Un autre personnage non-militaire apparait au milieu du film : la future femme d’un collègue d’Anna avec qui elle a une aventure. Obligée de mentir à cette dernière, Anna voit alors dans cet acte une petite trahison à son idéal, en même temps qu’il démasque l’hypocrisie de son ami, incapable de l’épauler dans son enquête. On ne sort alors réellement de la chambre 514 que pour de rares scènes de bus, filmées proche des acteurs et ne dévoilant rien de l’extérieur, et par des plans de la vue de la fenêtre d’Anna, en noir et blanc, sous-tendant l’idée d’un possible suicide, thématique très présente dans le film. L’extérieur est un leurre, un mensonge, et n’existe finalement pas : la seule issue étant la mort.
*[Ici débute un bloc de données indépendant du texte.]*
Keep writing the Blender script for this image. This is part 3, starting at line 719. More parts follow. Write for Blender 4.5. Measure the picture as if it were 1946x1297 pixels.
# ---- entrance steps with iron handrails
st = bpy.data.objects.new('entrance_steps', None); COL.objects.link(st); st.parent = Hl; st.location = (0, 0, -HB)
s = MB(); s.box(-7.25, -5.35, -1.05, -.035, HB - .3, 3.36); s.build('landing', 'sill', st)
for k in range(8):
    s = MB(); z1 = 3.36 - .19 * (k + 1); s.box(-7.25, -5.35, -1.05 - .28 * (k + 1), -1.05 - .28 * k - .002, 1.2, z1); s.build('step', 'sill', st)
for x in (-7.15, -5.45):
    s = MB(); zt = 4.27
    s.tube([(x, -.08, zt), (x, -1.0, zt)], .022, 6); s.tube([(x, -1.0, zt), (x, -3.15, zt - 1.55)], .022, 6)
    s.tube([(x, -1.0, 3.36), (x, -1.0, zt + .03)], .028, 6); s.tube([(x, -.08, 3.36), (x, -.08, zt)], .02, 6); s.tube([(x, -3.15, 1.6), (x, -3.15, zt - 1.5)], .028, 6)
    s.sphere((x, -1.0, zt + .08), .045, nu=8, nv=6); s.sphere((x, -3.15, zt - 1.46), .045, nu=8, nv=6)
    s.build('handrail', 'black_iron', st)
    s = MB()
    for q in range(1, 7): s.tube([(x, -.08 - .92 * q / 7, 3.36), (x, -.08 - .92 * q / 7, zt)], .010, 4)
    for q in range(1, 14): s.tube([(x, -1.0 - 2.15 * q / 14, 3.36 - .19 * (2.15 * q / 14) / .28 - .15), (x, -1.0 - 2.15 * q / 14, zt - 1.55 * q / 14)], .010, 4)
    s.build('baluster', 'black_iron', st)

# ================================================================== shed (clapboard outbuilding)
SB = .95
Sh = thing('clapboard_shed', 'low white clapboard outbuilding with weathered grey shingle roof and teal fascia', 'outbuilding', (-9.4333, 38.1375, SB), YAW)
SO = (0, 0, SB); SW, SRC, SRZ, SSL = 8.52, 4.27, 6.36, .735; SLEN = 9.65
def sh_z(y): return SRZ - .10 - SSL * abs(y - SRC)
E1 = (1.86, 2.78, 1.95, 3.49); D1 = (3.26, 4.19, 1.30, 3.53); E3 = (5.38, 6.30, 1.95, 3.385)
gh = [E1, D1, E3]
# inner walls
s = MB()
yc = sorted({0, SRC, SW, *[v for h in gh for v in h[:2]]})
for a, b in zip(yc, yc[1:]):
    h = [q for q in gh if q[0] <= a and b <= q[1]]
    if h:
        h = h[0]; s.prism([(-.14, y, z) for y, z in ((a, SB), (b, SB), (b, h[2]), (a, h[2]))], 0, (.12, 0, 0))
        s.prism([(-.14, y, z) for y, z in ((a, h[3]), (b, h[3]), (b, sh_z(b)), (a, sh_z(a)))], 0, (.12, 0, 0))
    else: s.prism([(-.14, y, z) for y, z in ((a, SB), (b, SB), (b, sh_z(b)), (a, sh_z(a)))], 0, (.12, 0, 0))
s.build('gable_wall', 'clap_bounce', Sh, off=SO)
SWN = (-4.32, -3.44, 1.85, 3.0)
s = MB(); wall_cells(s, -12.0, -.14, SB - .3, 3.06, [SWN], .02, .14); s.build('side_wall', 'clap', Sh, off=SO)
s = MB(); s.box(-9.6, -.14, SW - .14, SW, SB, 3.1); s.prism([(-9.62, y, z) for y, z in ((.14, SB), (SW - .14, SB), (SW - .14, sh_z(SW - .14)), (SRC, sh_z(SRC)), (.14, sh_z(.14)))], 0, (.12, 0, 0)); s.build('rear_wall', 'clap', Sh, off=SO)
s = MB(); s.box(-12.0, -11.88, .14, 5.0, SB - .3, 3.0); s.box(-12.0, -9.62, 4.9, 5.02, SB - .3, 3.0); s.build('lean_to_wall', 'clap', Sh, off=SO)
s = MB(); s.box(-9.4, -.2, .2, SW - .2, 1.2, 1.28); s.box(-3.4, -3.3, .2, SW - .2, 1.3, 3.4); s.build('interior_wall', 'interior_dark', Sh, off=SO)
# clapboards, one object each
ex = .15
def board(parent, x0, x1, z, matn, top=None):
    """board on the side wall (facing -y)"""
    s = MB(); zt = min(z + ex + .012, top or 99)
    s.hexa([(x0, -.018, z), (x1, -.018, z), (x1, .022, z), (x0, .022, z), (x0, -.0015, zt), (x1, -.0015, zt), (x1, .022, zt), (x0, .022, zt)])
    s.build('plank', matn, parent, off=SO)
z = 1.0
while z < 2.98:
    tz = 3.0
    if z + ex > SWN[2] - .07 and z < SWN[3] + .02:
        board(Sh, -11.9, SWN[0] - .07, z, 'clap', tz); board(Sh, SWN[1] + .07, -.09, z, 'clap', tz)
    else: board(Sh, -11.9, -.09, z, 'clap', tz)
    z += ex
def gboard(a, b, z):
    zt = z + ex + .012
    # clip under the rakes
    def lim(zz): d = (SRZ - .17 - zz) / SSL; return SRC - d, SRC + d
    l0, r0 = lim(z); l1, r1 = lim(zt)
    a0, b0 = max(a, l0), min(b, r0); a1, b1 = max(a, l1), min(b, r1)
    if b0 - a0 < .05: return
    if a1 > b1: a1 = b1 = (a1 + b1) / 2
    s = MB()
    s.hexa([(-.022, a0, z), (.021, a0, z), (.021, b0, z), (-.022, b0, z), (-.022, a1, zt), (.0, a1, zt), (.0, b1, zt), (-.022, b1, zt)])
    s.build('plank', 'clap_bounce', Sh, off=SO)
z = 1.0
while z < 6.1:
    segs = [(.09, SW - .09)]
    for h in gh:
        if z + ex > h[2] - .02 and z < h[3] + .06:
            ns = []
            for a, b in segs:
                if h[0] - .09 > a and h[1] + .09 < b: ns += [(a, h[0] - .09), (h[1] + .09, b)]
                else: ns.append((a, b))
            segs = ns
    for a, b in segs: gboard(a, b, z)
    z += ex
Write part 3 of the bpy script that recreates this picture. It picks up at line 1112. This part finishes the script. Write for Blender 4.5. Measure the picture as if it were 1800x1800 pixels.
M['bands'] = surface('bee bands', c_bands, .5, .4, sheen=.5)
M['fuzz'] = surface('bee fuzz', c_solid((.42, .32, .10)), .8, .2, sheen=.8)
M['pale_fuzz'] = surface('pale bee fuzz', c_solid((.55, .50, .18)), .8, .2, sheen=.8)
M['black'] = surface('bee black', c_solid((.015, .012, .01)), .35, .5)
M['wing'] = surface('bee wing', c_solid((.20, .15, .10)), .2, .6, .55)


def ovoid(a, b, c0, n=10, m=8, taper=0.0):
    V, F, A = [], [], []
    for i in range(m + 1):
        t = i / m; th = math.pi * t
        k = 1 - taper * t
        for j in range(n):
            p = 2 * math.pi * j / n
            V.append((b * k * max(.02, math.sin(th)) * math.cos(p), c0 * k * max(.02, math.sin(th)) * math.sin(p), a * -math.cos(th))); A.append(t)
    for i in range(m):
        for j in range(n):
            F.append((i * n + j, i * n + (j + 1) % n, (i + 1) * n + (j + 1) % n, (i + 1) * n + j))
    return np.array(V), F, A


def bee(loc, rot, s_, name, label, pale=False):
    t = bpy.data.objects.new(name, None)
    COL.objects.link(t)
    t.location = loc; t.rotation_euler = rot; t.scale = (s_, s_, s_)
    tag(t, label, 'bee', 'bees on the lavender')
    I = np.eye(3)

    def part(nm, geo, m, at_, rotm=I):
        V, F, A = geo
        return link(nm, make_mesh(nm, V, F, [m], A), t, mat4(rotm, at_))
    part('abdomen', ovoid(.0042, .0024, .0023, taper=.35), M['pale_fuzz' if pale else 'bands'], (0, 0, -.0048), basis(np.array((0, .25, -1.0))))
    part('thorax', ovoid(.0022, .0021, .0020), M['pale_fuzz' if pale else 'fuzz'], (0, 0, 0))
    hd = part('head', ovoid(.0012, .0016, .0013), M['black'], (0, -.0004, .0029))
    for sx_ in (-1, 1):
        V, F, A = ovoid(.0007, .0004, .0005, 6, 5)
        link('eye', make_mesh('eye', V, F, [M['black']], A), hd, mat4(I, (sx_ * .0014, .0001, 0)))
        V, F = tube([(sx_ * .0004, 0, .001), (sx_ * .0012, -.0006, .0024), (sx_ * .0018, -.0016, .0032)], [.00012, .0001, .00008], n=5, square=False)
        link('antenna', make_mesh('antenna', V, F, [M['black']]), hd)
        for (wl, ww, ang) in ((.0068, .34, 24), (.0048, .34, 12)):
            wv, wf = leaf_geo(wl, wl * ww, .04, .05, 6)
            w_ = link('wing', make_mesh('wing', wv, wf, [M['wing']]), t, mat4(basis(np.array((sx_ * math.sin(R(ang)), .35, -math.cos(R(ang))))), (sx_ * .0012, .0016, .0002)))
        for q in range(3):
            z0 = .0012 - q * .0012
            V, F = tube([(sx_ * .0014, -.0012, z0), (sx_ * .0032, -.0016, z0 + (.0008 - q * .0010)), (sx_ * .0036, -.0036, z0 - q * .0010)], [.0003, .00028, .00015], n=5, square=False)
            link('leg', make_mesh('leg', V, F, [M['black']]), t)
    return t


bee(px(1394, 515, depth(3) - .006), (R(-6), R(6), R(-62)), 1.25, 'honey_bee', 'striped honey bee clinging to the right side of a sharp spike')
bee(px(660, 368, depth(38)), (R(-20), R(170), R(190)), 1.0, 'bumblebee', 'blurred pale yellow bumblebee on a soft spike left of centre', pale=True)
On le voit alors, la maîtrise de Sharon Bar-Ziv, de ses moyens et de son écriture cinématographique fait de Room 514 un huit-clos efficace et tendu, mais sa rigueur formelle, son implacable rationalité et la conscience totale de ses effets empêchent trop souvent l’émotion de réellement s’épanouir. L’implication des acteurs, et en premier lieu Asia Naifeld et Rafi Kalmar, qui incarne le général apportant une touche de réelle ambiguïté à la fin du film, confère une touche d’humanité à cet exercice de style réussi mais systématique.

Victor Lopez.

Room 514 de Sharon Bar-Ziv. Israël. 2013. En salles le 09/10/2013.